Если в сфере экономической победа выбора ведения всегда приносит наглядные плоды материального процветания, то в сфере политической она может принести и не менее наглядные плевелы раздоров, зла и мучений. Поэтому-то власть, подавляющая всякие всходы ведения, чаще всего находит у большинства, жаждущего покоя, молчаливую поддержку. Выбор ведения — не этическая категория, и носитель его вовсе необязательно добр, поэтому многие проявления его часто оказываются под огнем выдающихся моралистов. Устремляясь в бесконечность, ведение всегда прорывает сети церковной догматики, поэтому и церковь, как правило, жестоко преследует его. Принцип ведения можно искоренять именем Бога, именем Добра, доводами разума, грубой силой; и противопоставлять всему этому в мире явлений и слов он может лишь другое понимание Бога и добра, другие доводы, другую силу. Но истинное бытие его все же не там, не в шуме борьбы, а в невидимом мире души, и именно оно наполняет внутренним светом столь многие страницы драмы-истории.

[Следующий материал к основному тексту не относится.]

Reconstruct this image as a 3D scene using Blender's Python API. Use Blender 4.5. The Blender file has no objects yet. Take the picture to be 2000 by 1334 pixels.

Рассуждая так долго о различных проявлениях выбора, мы рискуем впасть в отождествление выбора с его проявлением. Напоминаю: выбор может внешне никак не проявляться, как это бывает в Мы с полным торжеством неведения, и однако это не значит, что там нет людей, избравших ведение. Два человека могут с одинаковым выражением лица стоять в толпе, окружающей костер, на котором жгут очередную "ведьму", но один будет восклицать про себя — "какой ужас! когда же это кончится?", другой — снимать естественную боль сострадания, взвинчивая в душе ненависть к жертве: "так и надо, всех их надо сжечь, ведьм проклятых, чтоб не пили кровь младенцев, не наводили засуху". Двое придворных могут одинаково безмолвно склоняться перед разбушевавшимся повелителем, но один будет с тоской думать — "я покорствую произволу ничтожества", другой — "я верный слуга лучшего из государей". Среди слушавших речь современного партийного олигарха найдутся такие, у кого хватит мужества сознаться, что они аплодируют самому наглому вранью, и такие, которые сумеют убедить себя, что все это во многом верно, а ложь, какая есть, необходима из высших соображений.
И разница между этими двумя не так мала, как может считать сторонник решительных действий: тот, кто принимает на себя мучения, связанные с добровольным знанием, незабыванием, делает невидимое, но важнейшее усилие, первый шаг, необходимый для того, чтобы выбор ведения мог, в конце концов, проявиться в жизни Мы. Ведь это в нем и в таких, как он, выбор ведения будет храниться, постепенно накапливаясь, много поколений, прежде чем почувствует свою силу и откликнется громко и ясно на призыв какого-нибудь смельчака, проявится в переменах в жизни Мы; а без этой невидимой, но важнейшей духовной работы каждого человека любой самый пламенный и мудрый призыв останется гласом вопиющего в пустыне.